Les partenaires sociaux de la construction discutent également du renouvellement de la Convention collective nationale, qui arrive à échéance cette année. Ici aussi, les positions sont divergentes. Il y a quelques mois, vous avez lancé une provocation en disant que les travailleurs âgés au chômage devraient pouvoir être réengagés à un salaire inférieur à celui qu’ils touchaient auparavant. Vous voulez réduire les salaires des travailleurs âgés?
Non. Ce que nous demandons, c’est que les chômeurs qui veulent réintégrer le monde du travail et qui sont disposés à toucher des salaires inférieurs à ce qu’ils avaient avant puissent le faire, indépendamment de leur âge. Aujourd’hui, la convention collective l’interdit. Nous ne voulons pas toucher aux salaires des personnes qui travaillent, nous voulons simplement plus de flexibilité pour les chômeurs.

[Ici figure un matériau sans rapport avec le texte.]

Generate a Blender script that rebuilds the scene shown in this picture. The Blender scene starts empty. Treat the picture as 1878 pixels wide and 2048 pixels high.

Vous parlez de gens «disposés» à accepter des salaires plus bas, mais pour de nombreux chômeurs, il s’agit simplement de la «nécessité» de travailler. N’est-ce pas la porte ouverte au dumping salarial?
Si cette disponibilité n’existe pas, cela veut dire que nous préférons avoir des chômeurs plutôt que des gens qui travaillent à des conditions moins favorables. Je comprends la réflexion noble, mais le marché ne fonctionne pas comme ça. Nous ne remettons pas en question les salaires minimaux, qui sont très élevés dans le secteur de la construction: dans le pire des cas, un chômeur reviendrait sur le marché du travail avec un salaire de 4500 francs par mois.
Les travailleurs de la construction réclament depuis des années des augmentations salariales. Mais sur ce point, la SSE se montre totalement fermée…
Je ne parlerais pas de fermeture. Les salaires sont une question qui fait toujours l’objet de discussions, et ce sera encore le cas cette fois. Bien sûr, la situation n’est pas telle que nous puissions distribuer la richesse sans limites. Les volumes d’affaires de la construction sont encore optimaux, mais notre marché est extrêmement compétitif et les marges bénéficiaires sont limitées. Nous ne pouvons pas augmenter les salaires de manière incontrôlée, mais il serait faux de penser qu’on ne peut pas en discuter.
Les syndicats ont menacé de faire grève s’il n’y a pas d’accord sur la retraite à 60 ans. Va-t-on vers un automne chaud dans la construction en Suisse?
Il est difficile de dire si l’automne sera chaud. Personnellement, j’espère qu’il y aura un dialogue constructif, et nous continuerons à travailler dans ce sens.